Regarding the slow file deletes. um… fragmentation? I only have one ext4 node but it’s quite fragmented and performance for things like listing files has gotten really bad.
using more ram for file caching may help some. the other ext4 optimization that I can think of is potentially shrinking inode size?
I did a dumber test to attempt to confirm:
actually, right now - while I have a rclone running in the background - if I attempt to “ls” a single folder it takes like…two minute and 21 seconds. That is, the first time. The second time is near instant presumably because it’s in cache.
I did another low key test.
traversed into a previously unscanned storj folder.
used touch to create the files ‘hi’ and ‘hi2’
creation was instant
did a rm hi?
took over a minute.
but doing an ls was faster.
So maybe there is a way storj can delete the files without having an implicit re-listing of the files? I’m not smart enough with the filesystem or with programming to know if that’s possible.

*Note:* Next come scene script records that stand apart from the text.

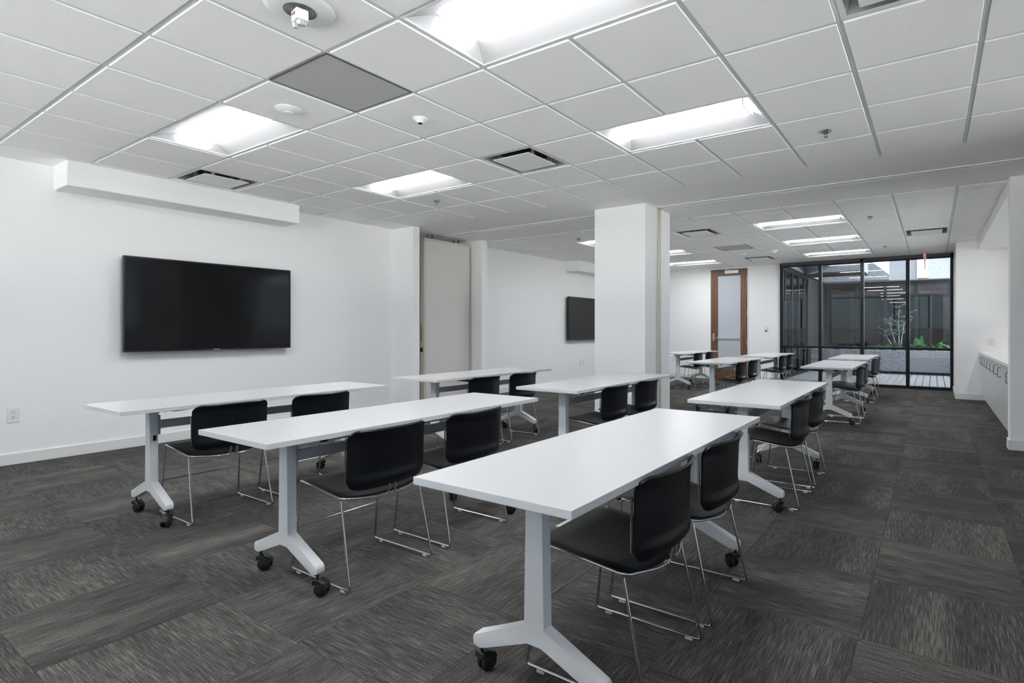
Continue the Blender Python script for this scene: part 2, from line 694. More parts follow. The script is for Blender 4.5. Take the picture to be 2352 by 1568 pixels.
w.box(XR, 6.57, 0, XR + 0.12, 11.045, SL)
w.box(XR, 6.57, 2.5, XR + 0.12, 11.045, RZ)
w.box(XR, 6.57, SL, XR + 0.12, 6.8, 2.5)
w.box(XR, 10.8, SL, XR + 0.12, 11.045, 2.5)
struct('wall_niche_back', w, M['wall'])
for wname, g0, g1, hd, k_ in (('window_3', -2.2, 4.4, HD, 5), ('window_4', 6.8, 10.8, 2.5, 3)):  # unseen windows added to brighten the right and far ceilings
    wf = empty(wname, (0, 0, 0), kind='structure')
    for n_ in range(k_ + 1):
        y = g0 + (g1 - g0) * n_ / k_
        MB().box(XR + .03, y - .025, SL, XR + .10, y + .025, hd).build('mullion', M['frame'], wf)
        if n_ < k_:
            MB().box(XR + .06, y + .025, SL, XR + .068, y + (g1 - g0) / k_ - .025, hd).build('pane', M['clearglass'], wf)
w = MB()
w.box(XR + 0.12, YF - .15, RZ - .1, XR + 1.5, 11.2, RZ + .3)
struct('roof_side_overhang', w, M['concs'])  # unseen eave added to cut high sky at the right-hand windows
w = MB()
w.box(XR + .12, YF - 0.15, -.35, 60, 12.7, -.15)
struct('ground_side', w, M['paving'])  # unseen paving added to bounce sunlight in from the right
w = MB()
w.box(4.09, 6.40, 0, XR + 0.7, 6.56, RZ, 0.004)
struct('wall_right_jamb', w, M['wall'])
w = MB()
w.box(3.78, 11.05, 0, XR + 0.12, 11.20, RZ)
w.box(3.78, 11.20, 0, 3.95, YB + 0.15, RZ)
struct('wall_niche_end', w, M['wall'])
w = MB()
w.box(4.085, 6.56, 2.595, XR, 11.05, RZ)
struct('trim_niche_soffit', w, M['wall'])
w = MB()
w.box(-0.22, 5.43, 0, 0.50, 6.17, H + 0.05, 0.003)
struct('pillar', w, M['wall'])
w = MB()
w.box(XL - 0.9, YF - 0.15, RZ, XR + 0.9, YB + 0.15, RZ + 0.3)
struct('roof', w, M['darkmetal'])

# ---- baseboards
def baseboard(name, segs):
    b_ = MB()
    for s in segs:
        b_.box(*s, 0.002)
    struct(name, b_, M['base'])


bh, bt = 0.10, 0.012
baseboard('baseboard_left', [(XL, YF, 0, XL + bt, 4.87, bh), (XL, 4.858, 0, -3.03 + bt, 4.87, bh), (-3.03, 4.87, 0, -3.03 + bt, 4.995, bh),
                             (-3.062, 6.365, 0, -3.062 + bt, 6.5, bh), (XL, 6.50, 0, XL + bt, YB, bh)])
baseboard('baseboard_back', [(XL, YB - bt, 0, -1.25, YB, bh), (-0.265, YB - bt, 0, 0.455, YB, bh)])
baseboard('baseboard_jamb', [(4.09 - bt, 6.40 - bt, 0, XR, 6.40, bh), (4.09 - bt, 6.40, 0, 4.09, 6.56, bh)])
baseboard('baseboard_niche', [(3.78 - bt, 11.05 - bt, 0, 4.19, 11.05, bh), (3.78 - bt, 11.05, 0, 3.78, YB - 0.06, bh)])
baseboard('baseboard_pillar', [(-0.22 - bt, 5.43 - bt, 0, 0.50 + bt, 5.43, bh), (0.50, 5.43, 0, 0.50 + bt, 5.74, bh)])

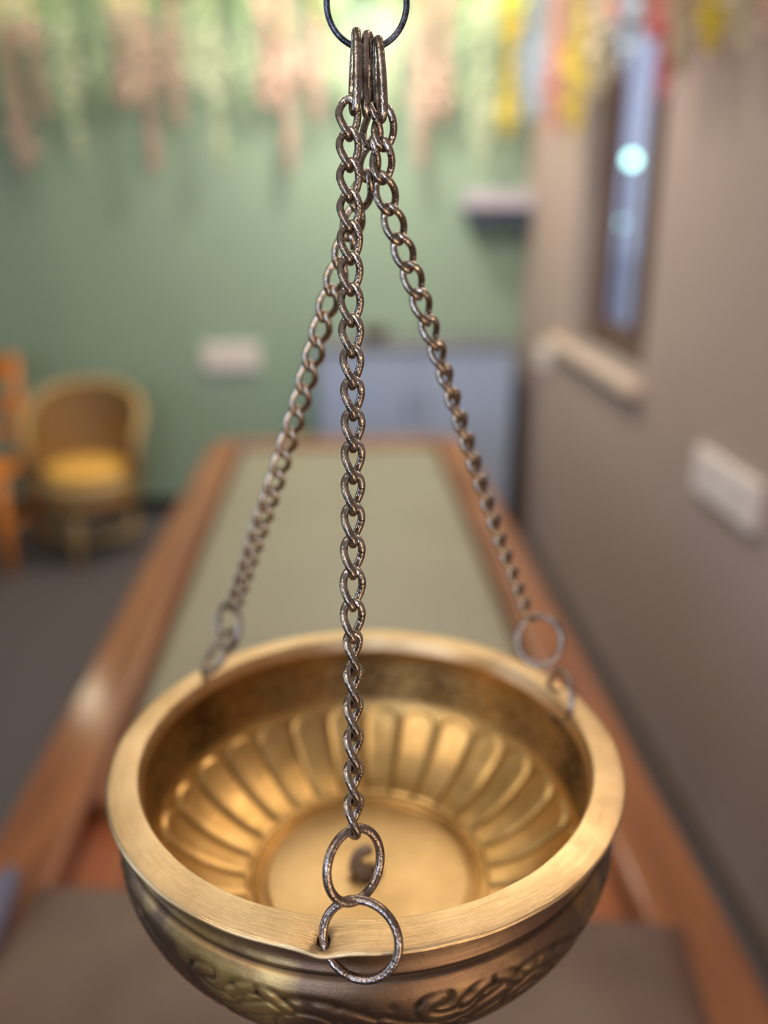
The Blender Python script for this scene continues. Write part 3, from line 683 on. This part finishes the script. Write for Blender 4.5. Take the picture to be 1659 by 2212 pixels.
# front chain
A2 = BC + Vector((HOLES[0][1] * math.cos(math.radians(HOLES[0][0])), HOLES[0][1] * math.sin(math.radians(HOLES[0][0])), -0.001))
B2 = hit(858, 2066, 2, A2.z)
f1 = atz(765, 1869, 0.2745); ch2 = (B2 - A2); w2 = (UP - ch2 * UP.dot(ch2) / ch2.dot(ch2)).normalized()
f2 = (A2 + B2) / 2 + w2 * math.sqrt(max(0, 0.0127 ** 2 - (ch2.length / 2) ** 2)); n2f = w2.cross(ch2); n2f = n2f if n2f.dot(FWD) > 0 else -n2f
zt = (f2 + w2 * 0.0118 - CAM).dot(FWD); f1 = atz(765, 1869, zt + 0.0002)
v1 = (f1 - CAM).normalized(); v2 = (f2 - CAM).normalized()
chain('steel chain in the middle, sharp, running to the front of the bowl rim',
      atz(769, 78, 0.2800), atz(766, 232, 0.2815), math.radians(78),
      [atz(752, 222, 0.2815), atz(755, 420, 0.2810), atz(757, 640, .2800), atz(763, 900, .2785), atz(762, 1300, .2760), atz(765, 1797, zt)],
      [(0, -22), (.28, -20), (.36, -42), (.62, -46), (.66, -28), (.72, -28), (.76, -75), (1, -72)],
      rings_for(f1, f2, FWD - RGT * 0.75, n2f, 111))
# right rear chain
hR, hL = hole_pt(1), hole_pt(2)
radR = Vector((hR.x - BC.x, hR.y - BC.y, 0)).normalized(); radL = Vector((hL.x - BC.x, hL.y - BC.y, 0)).normalized()
r2 = hR + Vector((-0.001, -0.0105, 0.003)); r1 = atz(1166, 1384, 0.409); tanR = Vector((-radR.y, radR.x, 0))
chain('steel chain running to the right rear of the bowl rim',
      atz(816, 86, 0.2825), atz(824, 258, 0.2845), math.radians(72),
      [atz(833, 240, .2850), atz(822, 372, .2890), atz(846, 470, .2960), atz(897, 615, .3085), atz(990, 895, .337), atz(1075, 1150, .370), atz(1145, 1334, .4025)],
      [(0, 10), (.2, -5), (.3, -35), (.42, -65), (1, -80)],
      rings_for(r1, r2, (r1 - CAM).normalized(), RGT + (r2 - CAM).normalized() * 0.25, 60))
# left rear chain
l2 = atz(474, 1408, .431); l1 = atz(493, 1352, 0.430); tanL = Vector((-radL.y, radL.x, 0))
chain('steel chain passing behind the middle one to the left rear rim',
      atz(795, 82, 0.2835), atz(792, 240, 0.2855), math.radians(-70),
      [atz(800, 236, .2860), atz(805, 340, .2895), atz(775, 440, .2960), atz(710, 650, .3150), atz(656, 845, .3370), atz(590, 1055, .366), atz(505, 1312, .424)],
      [(0, 40), (.2, 0), (.4, 5), (1, -5)],
      rings_for(l1, l2, (l1 - CAM).normalized() + RGT * 1.3, RGT * .83 - UP * .55 + (l2 - CAM).normalized() * 0.35, 200))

incidentally I’ve switched other drives to zfs. having a lot of ram for cache plus experimenting with metadata cache on ssd it doesn’t seem to have these particular problems.
Ouch, How’s your audit score holding up on that satellite? Around 98%? In theory it should slowly climb as you ingress more data and the customer deletes the files you are missing right?
I was actually migrating from XFS to ext4, and instead of deleting the new folder I thought I have unmounted, to be able to rename the mount point, it was still mounted.
So I had the source still, so just did rsync on that AP folder and thus lost no data.
I’m hoping for the file-stat-cache (storagenode/blobstore: blobstore with caching file stat information (… · storj/storj@2fceb6c · GitHub). Although, the filesystem should be handling all meta data in a smooth way, reading and changing it cost a lot of random IO which is usually quite show. So, I’m hoping it will reduce the amount of random IO and make interviewde file operations considerably faster. Therefore I also hope it will be made compatible with the lazy filewalker.
Essentially I think we’re looking at some growing pains of STORJ. For the time being I reverted to ZFS with special VDEVS for meta information on SSD.
ZFS special-metadata does seem like the way to go: if you have a couple SSDs and enough space. Do you have a feel for how long your used-space-filewalker takes? I don’t have it set up yet to test: but I’m hoping it’s like 5min/TB/satellite or something.